**GIVEN INFORMATION**
## start

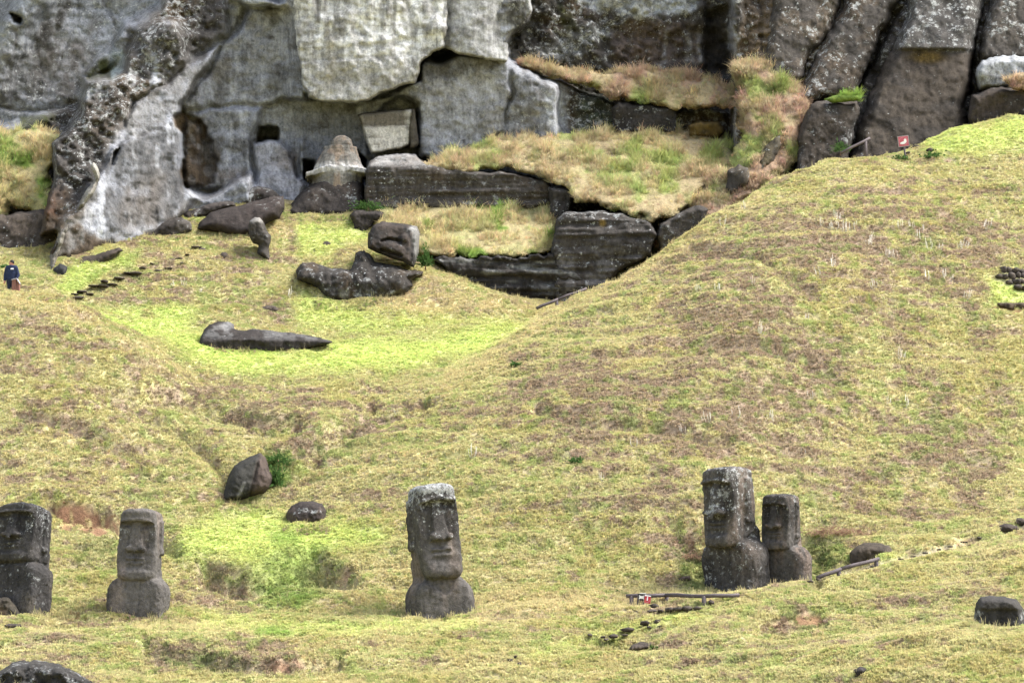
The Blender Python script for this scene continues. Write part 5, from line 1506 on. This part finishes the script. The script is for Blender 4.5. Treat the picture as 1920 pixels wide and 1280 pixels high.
post = empty('timber_post', P(28, 541, Yp), label='stout red-brown timber post with slanting top in front of the person', category='post')
k = Yp / F_PX
for nm, px0, px1, vt0, vt1, dy in (('post_front', 22 - 28, 30 - 28, 525, 523, 0), ('post_side', 30.2 - 28, 35 - 28, 526, 531, .06)):
    plate(nm, [(px0 * k, -.55), (px1 * k, -.55), (px1 * k, (541 - vt1) * k), (px0 * k, (541 - vt0) * k)], .28, M_POST, post, dy)
plate('cap', [(-6.6 * k, 16 * k), (2.5 * k, 18.3 * k), (8 * k, 10 * k), (8 * k, 11.3 * k), (2.6 * k, 20.2 * k), (-6.8 * k, 17.6 * k)], .34, M_GREY, post, -.03)

# ------------------------------------------------------------------ dead bleached weeds
def weed_mesh(seed):
    r2 = np.random.default_rng(seed)
    Vv, Qs, Ts, off = [], [], [], 0
    n = r2.integers(3, 7)
    for i in range(n):
        a = r2.uniform(0, 6.28)
        sp = r2.uniform(.10, .24)
        h = r2.uniform(.28, .55)
        pts = [(0, 0, -.05), (math.cos(a) * sp * .7, math.sin(a) * sp * .4, .06), (math.cos(a) * sp, math.sin(a) * sp * .6, .16), (math.cos(a) * sp * 1.02, math.sin(a) * sp * .6, h)]
        v_, q_, t_ = tube_mesh('w', pts, [.011, .010, .010, .005], 5)
        Vv += [w[:] for w in v_]
        Qs += [tuple(j + off for j in f) for f in q_]
        Ts += [tuple(j + off for j in f) for f in t_]
        off = len(Vv)
    me = make_mesh('weed', np.array(Vv), [np.array(Qs), np.array(Ts)])
    me.materials.append(M_WEED)
    return me
WEEDS = [weed_mesh(s) for s in range(7)]
WPOS = [(1541,425),(1557,432),(1566,430),(1571,416),(1581,435),(1590,432),(1604,430),(1630,464),(1633,452),(1664,483),(1672,482),(1679,485),(1712,433),(1726,450),(1729,437),(1742,468),(1765,468),(1800,467),(1806,466),(1739,525),(1773,522),(1783,525),(1535,523),(1514,600),(1565,505),(1688,432),
        (1810,560),(1355,430),(1393,395),(1412,540),(1310,550),(1345,555),(1328,800),(1283,805),(1379,795),(1425,625),(1455,657),(1520,745),(1690,680),(1665,750),(1697,755),(1190,840),(325,545),(345,545),(375,555),(545,560),(885,860),(1130,905),(1510,855),(1450,790),(745,770),(1640,545),(1850,430)]
def weed_label(pu, pv):
    if pu < 600: return 'bleached stalks of a dead weed on the quarry apron above the lying statue'
    if 1530 < pu < 1612 and pv < 440: return 'white dead weed in the dense cluster high on the right mound'
    if pv > 740: return 'bleached dead weed low on the mound above the upright heads'
    if pu > 1612: return 'bleached dead weed scattered on the upper right of the mound'
    return 'bleached dead weed on the middle of the big mound below the ridge'
for i, (pu, pv) in enumerate(WPOS):
    o = obj('dead_weed', WEEDS[i % 7], None, label=weed_label(pu, pv), category='weed', group='bleached dead weeds on the mounds')
    o.location = at(pu, pv)
    o.rotation_euler = (rng.normal(0, .16), rng.normal(0, .2), rng.uniform(0, 6.28))
    s = rng.uniform(.55, 1.1)
    o.scale = (s, s, s)

# ------------------------------------------------------------------ leafy plants
def leafy(name, p, size, n, label, category, mat=None, long=.16, wide=.045, up=.35, flat=.6, root=True):
    r2 = np.random.default_rng(int(abs(p[0] * 100 + p[1] * 37)) % 99991)
    c = r2.normal(0, .42, (n, 3)) * np.array([size[0], size[1], size[2] * .8])
    c[:, 2] = np.abs(c[:, 2]) * 1.1
    dirs = c / (np.linalg.norm(c, axis=1, keepdims=True) + 1e-6) + r2.normal(0, .5, (n, 3)) + np.array([0, 0, up])
    dirs /= np.linalg.norm(dirs, axis=1, keepdims=True)
    sd = np.cross(dirs, r2.normal(0, 1, (n, 3)))
    sd /= np.linalg.norm(sd, axis=1, keepdims=True)
    L = long * r2.uniform(.6, 1.3, (n, 1))
    W = wide * r2.uniform(.6, 1.3, (n, 1))
    dr = np.array([0, 0, -1.0]) * L * .3
    Vv = np.stack([c, c + dirs * L * .45 + sd * W, c + dirs * L + dr, c + dirs * L * .45 - sd * W], 1).reshape(-1, 3)
    Q = np.arange(4 * n).reshape(n, 4)
    o = empty(name, p, label=label, category=category)
    obj('foliage', make_mesh('foliage', Vv, Q, smooth=False), mat or M_FERN, o)
    v_, q_, t_ = tube_mesh('stem', [(0, 0, -.15), (0, 0, size[2] * .5)], [.03, .012], 6)
    obj('stem', make_mesh('stem', np.array([w[:] for w in v_]), [np.array(q_), np.array(t_)]), M_BRUSH, o)
    return o
leafy('green_shrub', at(965, 686), (.22, .2, .2), 90, 'small round green plant high on the left flank of the big mound', 'plant')
leafy('green_shrub', at(1080, 868), (.24, .2, .2), 100, 'small round green plant left of and above the tallest head', 'plant')
leafy('fern', at(518, 905), (.22, .3, .70), 240, 'dark green fern clump behind the tilted fallen statue', 'fern', long=.26, wide=.04)
leafy('fern', at(522, 868), (.4, .35, .45), 200, 'grey green brush above the tilted fallen statue', 'fern', long=.24, wide=.03)
q = at(790, 500); leafy('fern', P(798, 500, hit(640, 568) + 2.2), (.26, .3, .95), 300, 'tall green fern to the right of the toppled head', 'fern', long=.26, wide=.035, up=.8)
leafy('green_shrub', at(1748, 296), (.40, .3, .28), 180, 'low green shrub on the crest right of the red sign', 'plant')
leafy('green_shrub', at(1690, 294), (.42, .3, .20), 160, 'low green shrub on the crest under the red sign', 'plant')
leafy('green_shrub', P(1576, 286, 112.6), (.36, .3, .5), 160, 'green grass clump at the foot of the leaning slab', 'plant', long=.3, wide=.025, up=1.0)
leafy('green_shrub', P(516, 398, Yh2 + .3), (.35, .3, .4), 180, 'green plant between the whale-backed rock and the spotted rock', 'plant')
leafy('green_shrub', P(690, 392, 115.0), (.7, .3, .35), 300, 'green plants at the left end of the grassy ledge', 'plant', long=.22, wide=.03)
leafy('green_shrub', at(1222, 1212) + np.array([.05, -.1, 0]), (.10, .1, .10), 40, 'tiny green plant beside the flat loose stone', 'plant', long=.1)
leafy('green_shrub', at(1160, 1112), (.12, .1, .07), 40, 'tiny green tuft near the left end of the lower handrail', 'plant', long=.1)
leafy('green_shrub', P(10, 502, 103.9), (.14, .1, .1), 40, 'green leaves at the left edge behind the person', 'plant', long=.16)
leafy('dry_bush', at(1552, 1010), (.75, .4, .30), 700, 'pinkish dry brush right of the smaller head', 'bush', M_BRUSH, long=.20, wide=.010)
leafy('dry_bush', at(1600, 1004), (.55, .4, .22), 420, 'brown dry brush above the smooth brown boulder', 'bush', M_BRUSH, long=.18, wide=.010)
leafy('dry_bush', at(1300, 1030), (.55, .4, .22), 380, 'grey brown dry brush left of the tallest head', 'bush', M_BRUSH, long=.16, wide=.012)
# ------------------------------------------------------------------ grass
def tuft(seed, nb, rad, hgt, lean, wid, droop):
    """blades as (verts, quads, tris)"""
    r2 = np.random.default_rng(seed)
    Vv, Q, T = [], [], []
    for i in range(nb):
        a, rr = r2.uniform(0, 6.283), rad * math.sqrt(r2.uniform(0, 1))
        bx, by = rr * math.cos(a), rr * math.sin(a)
        a2 = a + r2.normal(0, .7)
        l = lean * r2.uniform(.3, 1.3)
        H = hgt * r2.uniform(.55, 1.25)
        dx, dy = math.cos(a2) * l * H, math.sin(a2) * l * H
        w = wid * r2.uniform(.7, 1.3)
        sx_, sy_ = -math.sin(a2 + r2.normal(0, .6)) * w, math.cos(a2 + r2.normal(0, .6)) * w
        b = len(Vv)
        Vv += [(bx - sx_, by - sy_, -.03), (bx + sx_, by + sy_, -.03),
               (bx + dx * .45 + sx_ * .8, by + dy * .45 + sy_ * .8, H * .68), (bx + dx * .45 - sx_ * .8, by + dy * .45 - sy_ * .8, H * .68),
               (bx + dx, by + dy, H * (1 - droop * r2.uniform(.2, 1)))]
        Q.append((b, b + 1, b + 2, b + 3))
        T.append((b + 3, b + 2, b + 4))
    return np.array(Vv), np.array(Q), np.array(T)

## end

**WRITTEN INSTRUCTION**
Print, exactly as written, the lines above from the first one to the one containing "plate('cap', [(-6.6 *". Leave out pictures.

**SOLUTION**
The Blender Python script for this scene continues. Write part 5, from line 1506 on. This part finishes the script. The script is for Blender 4.5. Treat the picture as 1920 pixels wide and 1280 pixels high.
post = empty('timber_post', P(28, 541, Yp), label='stout red-brown timber post with slanting top in front of the person', category='post')
k = Yp / F_PX
for nm, px0, px1, vt0, vt1, dy in (('post_front', 22 - 28, 30 - 28, 525, 523, 0), ('post_side', 30.2 - 28, 35 - 28, 526, 531, .06)):
    plate(nm, [(px0 * k, -.55), (px1 * k, -.55), (px1 * k, (541 - vt1) * k), (px0 * k, (541 - vt0) * k)], .28, M_POST, post, dy)
plate('cap', [(-6.6 * k, 16 * k), (2.5 * k, 18.3 * k), (8 * k, 10 * k), (8 * k, 11.3 * k), (2.6 * k, 20.2 * k), (-6.8 * k, 17.6 * k)], .34, M_GREY, post, -.03)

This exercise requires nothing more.